### Information shown
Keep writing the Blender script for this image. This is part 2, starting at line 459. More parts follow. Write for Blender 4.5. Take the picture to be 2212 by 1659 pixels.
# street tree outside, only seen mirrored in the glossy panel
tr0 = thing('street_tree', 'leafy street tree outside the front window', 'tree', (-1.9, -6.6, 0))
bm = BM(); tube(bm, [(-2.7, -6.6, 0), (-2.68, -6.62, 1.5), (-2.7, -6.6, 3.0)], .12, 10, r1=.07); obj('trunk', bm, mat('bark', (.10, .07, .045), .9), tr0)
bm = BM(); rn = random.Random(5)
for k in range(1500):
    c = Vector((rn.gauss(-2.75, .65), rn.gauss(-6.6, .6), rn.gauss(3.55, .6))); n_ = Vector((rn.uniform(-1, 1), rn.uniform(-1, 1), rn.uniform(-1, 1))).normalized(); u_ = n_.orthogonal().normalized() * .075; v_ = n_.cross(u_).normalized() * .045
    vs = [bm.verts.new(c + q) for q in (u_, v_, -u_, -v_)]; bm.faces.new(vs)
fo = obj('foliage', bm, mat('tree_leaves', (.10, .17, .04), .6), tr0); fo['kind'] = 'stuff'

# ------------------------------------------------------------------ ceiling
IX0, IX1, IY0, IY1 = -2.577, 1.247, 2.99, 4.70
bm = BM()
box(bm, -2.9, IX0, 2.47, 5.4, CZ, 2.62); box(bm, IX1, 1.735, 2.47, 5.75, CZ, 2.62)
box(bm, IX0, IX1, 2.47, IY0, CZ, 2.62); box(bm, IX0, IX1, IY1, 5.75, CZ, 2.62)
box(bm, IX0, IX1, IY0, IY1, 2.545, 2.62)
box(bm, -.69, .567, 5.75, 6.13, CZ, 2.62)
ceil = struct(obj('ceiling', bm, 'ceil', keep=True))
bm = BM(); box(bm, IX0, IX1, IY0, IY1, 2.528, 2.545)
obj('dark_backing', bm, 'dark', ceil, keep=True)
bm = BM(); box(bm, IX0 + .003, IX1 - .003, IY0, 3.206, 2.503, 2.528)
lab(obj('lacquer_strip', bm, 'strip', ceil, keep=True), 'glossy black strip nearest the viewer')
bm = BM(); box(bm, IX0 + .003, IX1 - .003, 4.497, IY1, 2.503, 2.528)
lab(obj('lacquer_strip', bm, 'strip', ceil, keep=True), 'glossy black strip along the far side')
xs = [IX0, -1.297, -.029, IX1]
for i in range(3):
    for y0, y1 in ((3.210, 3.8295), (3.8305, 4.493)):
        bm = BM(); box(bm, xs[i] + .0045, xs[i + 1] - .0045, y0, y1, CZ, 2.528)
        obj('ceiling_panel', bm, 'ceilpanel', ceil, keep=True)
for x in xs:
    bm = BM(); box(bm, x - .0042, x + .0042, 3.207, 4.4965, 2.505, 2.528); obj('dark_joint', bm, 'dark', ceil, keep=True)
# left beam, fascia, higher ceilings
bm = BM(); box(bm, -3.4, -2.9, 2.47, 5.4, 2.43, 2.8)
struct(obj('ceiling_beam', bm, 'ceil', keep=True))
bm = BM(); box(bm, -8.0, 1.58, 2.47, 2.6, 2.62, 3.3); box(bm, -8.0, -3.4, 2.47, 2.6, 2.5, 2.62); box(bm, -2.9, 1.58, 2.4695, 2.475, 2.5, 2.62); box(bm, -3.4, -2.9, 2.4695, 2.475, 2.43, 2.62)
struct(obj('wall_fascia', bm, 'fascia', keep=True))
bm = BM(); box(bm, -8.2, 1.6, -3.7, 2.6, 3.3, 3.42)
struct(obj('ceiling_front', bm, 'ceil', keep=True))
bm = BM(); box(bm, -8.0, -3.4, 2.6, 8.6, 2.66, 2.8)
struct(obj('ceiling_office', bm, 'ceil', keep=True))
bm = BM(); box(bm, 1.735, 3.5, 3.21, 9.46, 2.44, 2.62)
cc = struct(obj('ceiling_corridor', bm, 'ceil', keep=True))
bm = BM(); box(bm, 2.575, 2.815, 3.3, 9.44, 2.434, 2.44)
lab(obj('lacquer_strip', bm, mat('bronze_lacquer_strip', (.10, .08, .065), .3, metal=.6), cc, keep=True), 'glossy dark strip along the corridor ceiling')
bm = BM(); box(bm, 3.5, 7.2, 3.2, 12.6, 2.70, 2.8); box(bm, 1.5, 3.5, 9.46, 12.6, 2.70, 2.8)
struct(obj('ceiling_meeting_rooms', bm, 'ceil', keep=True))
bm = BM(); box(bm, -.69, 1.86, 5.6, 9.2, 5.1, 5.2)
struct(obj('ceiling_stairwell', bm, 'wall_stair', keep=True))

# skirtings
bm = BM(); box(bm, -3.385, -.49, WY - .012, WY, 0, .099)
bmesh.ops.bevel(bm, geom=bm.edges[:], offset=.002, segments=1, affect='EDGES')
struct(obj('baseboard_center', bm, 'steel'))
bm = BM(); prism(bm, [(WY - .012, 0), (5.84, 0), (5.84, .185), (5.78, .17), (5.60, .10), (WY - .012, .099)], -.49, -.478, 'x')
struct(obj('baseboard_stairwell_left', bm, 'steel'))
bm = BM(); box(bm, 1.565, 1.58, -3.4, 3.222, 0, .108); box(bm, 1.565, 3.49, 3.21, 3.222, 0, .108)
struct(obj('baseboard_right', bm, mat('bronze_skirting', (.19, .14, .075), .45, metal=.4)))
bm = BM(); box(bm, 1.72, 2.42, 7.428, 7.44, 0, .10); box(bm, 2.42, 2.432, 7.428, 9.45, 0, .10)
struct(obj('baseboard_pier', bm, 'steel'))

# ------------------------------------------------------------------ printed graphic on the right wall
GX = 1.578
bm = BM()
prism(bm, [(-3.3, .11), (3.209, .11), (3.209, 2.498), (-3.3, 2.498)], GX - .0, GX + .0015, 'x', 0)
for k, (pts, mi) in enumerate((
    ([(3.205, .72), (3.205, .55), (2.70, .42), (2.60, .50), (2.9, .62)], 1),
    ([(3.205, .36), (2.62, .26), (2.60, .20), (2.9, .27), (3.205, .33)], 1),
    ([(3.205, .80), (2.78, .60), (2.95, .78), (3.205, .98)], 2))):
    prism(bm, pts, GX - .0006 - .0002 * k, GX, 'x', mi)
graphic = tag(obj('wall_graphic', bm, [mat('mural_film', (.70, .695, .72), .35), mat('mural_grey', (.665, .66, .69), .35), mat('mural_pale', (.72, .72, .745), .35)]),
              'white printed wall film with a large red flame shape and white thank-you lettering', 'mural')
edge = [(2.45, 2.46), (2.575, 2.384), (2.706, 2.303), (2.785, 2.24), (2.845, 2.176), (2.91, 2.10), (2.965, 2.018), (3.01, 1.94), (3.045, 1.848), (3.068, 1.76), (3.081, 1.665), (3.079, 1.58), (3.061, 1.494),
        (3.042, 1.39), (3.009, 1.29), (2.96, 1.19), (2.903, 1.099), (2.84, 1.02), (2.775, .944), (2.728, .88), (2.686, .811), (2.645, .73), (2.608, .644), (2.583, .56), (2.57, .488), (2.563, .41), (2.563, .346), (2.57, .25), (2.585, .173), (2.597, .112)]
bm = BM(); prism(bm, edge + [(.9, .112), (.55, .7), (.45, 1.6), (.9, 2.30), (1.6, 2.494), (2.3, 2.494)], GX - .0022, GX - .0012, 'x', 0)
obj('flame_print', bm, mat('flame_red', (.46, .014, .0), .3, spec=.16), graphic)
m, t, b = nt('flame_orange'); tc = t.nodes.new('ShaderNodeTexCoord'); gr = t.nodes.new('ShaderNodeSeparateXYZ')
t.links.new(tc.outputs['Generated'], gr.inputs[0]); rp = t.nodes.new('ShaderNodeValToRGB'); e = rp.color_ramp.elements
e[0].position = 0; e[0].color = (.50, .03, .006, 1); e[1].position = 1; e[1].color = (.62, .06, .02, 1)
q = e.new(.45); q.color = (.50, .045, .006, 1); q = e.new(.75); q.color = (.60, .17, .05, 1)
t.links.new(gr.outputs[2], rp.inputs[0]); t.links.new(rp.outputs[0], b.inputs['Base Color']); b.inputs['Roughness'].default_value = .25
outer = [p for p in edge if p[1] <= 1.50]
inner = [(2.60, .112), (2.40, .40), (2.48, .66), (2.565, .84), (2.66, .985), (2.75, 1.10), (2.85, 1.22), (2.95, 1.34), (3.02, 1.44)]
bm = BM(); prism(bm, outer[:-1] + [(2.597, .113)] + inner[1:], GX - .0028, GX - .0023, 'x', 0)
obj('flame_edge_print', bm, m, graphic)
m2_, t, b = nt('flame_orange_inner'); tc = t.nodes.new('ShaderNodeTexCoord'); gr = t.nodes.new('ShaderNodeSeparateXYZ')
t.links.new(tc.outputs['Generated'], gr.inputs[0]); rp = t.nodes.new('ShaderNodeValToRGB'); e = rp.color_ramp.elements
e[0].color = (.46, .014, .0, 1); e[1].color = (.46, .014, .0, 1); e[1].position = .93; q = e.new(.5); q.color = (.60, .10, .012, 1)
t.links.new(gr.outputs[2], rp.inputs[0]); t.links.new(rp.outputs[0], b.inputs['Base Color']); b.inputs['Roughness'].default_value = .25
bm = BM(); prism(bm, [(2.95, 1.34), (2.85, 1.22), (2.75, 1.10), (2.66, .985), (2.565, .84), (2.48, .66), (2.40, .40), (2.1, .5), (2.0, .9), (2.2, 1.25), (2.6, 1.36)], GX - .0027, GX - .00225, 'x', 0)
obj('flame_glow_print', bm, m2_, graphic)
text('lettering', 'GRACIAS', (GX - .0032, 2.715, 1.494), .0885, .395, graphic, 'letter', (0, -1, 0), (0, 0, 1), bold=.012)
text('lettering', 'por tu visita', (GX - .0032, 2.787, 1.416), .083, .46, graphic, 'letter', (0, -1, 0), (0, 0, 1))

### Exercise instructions
Please print exactly what appears from the first line of the data through the line with "fo['kind'] = 'stuff'", including both of those lines and nothing past them.

### Answer to this problem
Keep writing the Blender script for this image. This is part 2, starting at line 459. More parts follow. Write for Blender 4.5. Take the picture to be 2212 by 1659 pixels.
# street tree outside, only seen mirrored in the glossy panel
tr0 = thing('street_tree', 'leafy street tree outside the front window', 'tree', (-1.9, -6.6, 0))
bm = BM(); tube(bm, [(-2.7, -6.6, 0), (-2.68, -6.62, 1.5), (-2.7, -6.6, 3.0)], .12, 10, r1=.07); obj('trunk', bm, mat('bark', (.10, .07, .045), .9), tr0)
bm = BM(); rn = random.Random(5)
for k in range(1500):
    c = Vector((rn.gauss(-2.75, .65), rn.gauss(-6.6, .6), rn.gauss(3.55, .6))); n_ = Vector((rn.uniform(-1, 1), rn.uniform(-1, 1), rn.uniform(-1, 1))).normalized(); u_ = n_.orthogonal().normalized() * .075; v_ = n_.cross(u_).normalized() * .045
    vs = [bm.verts.new(c + q) for q in (u_, v_, -u_, -v_)]; bm.faces.new(vs)
fo = obj('foliage', bm, mat('tree_leaves', (.10, .17, .04), .6), tr0); fo['kind'] = 'stuff'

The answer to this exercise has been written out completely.